Graham added that it was right that Americans should be subject to the detention law as well as foreigners. “It is not unfair to make an American citizen account for the fact that they decided to help Al Qaeda to kill us all and hold them as long as it takes to find intelligence about what may be coming next,” he said. “And when they say, ‘I want my lawyer,’ you tell them, ‘Shut up. You don’t get a lawyer.’”
Other senators supported the new powers on the grounds that al-Qaida was fighting a war inside the US and that its followers should be treated as combatants, not civilians with constitutional protections.
But another conservative senator, Rand Paul, a strong libertarian, has said “detaining citizens without a court trial is not American” and that if the law passes “the terrorists have won”.

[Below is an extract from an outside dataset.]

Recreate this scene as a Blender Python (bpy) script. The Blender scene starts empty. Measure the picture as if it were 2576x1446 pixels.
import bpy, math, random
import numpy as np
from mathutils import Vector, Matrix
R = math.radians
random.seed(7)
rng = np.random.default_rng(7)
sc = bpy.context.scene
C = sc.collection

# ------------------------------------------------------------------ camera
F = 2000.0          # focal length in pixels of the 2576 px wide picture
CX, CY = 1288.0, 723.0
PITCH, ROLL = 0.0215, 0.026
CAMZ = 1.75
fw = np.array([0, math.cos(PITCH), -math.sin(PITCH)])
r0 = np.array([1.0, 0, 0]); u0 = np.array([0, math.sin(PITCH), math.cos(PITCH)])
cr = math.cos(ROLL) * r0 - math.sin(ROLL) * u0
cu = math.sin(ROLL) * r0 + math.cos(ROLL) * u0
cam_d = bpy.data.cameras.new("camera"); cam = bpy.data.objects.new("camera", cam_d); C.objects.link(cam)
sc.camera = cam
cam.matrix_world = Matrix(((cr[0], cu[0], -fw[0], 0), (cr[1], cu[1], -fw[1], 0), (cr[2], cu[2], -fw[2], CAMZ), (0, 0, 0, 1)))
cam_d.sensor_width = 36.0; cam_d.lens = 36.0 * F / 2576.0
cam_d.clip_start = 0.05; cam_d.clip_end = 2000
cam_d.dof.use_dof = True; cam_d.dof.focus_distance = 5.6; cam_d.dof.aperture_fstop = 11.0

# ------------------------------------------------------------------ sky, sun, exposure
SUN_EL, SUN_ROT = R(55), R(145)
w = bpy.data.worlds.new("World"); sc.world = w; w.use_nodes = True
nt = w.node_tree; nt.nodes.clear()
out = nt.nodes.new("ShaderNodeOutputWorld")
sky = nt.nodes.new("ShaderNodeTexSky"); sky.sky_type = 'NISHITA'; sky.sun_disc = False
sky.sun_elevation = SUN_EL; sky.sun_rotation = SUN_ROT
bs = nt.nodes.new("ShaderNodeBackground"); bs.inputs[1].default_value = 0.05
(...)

“We’re talking about American citizens who can be taken from the United States and sent to a camp at Guantánamo Bay and held indefinitely. It puts every single citizen American at risk,” he said. “Really, what security does this indefinite detention of Americans give us? The first and flawed premise, both here and in the badly named Patriot Act, is that our pre-9/11 police powers were insufficient to stop terrorism. This is simply not borne out by the facts.”
Paul was backed by Senator Dianne Feinstein.
“Congress is essentially authorising the indefinite imprisonment of American citizens, without charge,” she said. “We are not a nation that locks up its citizens without charge.”
So let it be noted that Obama here has followed the line of the most conservative Republicans.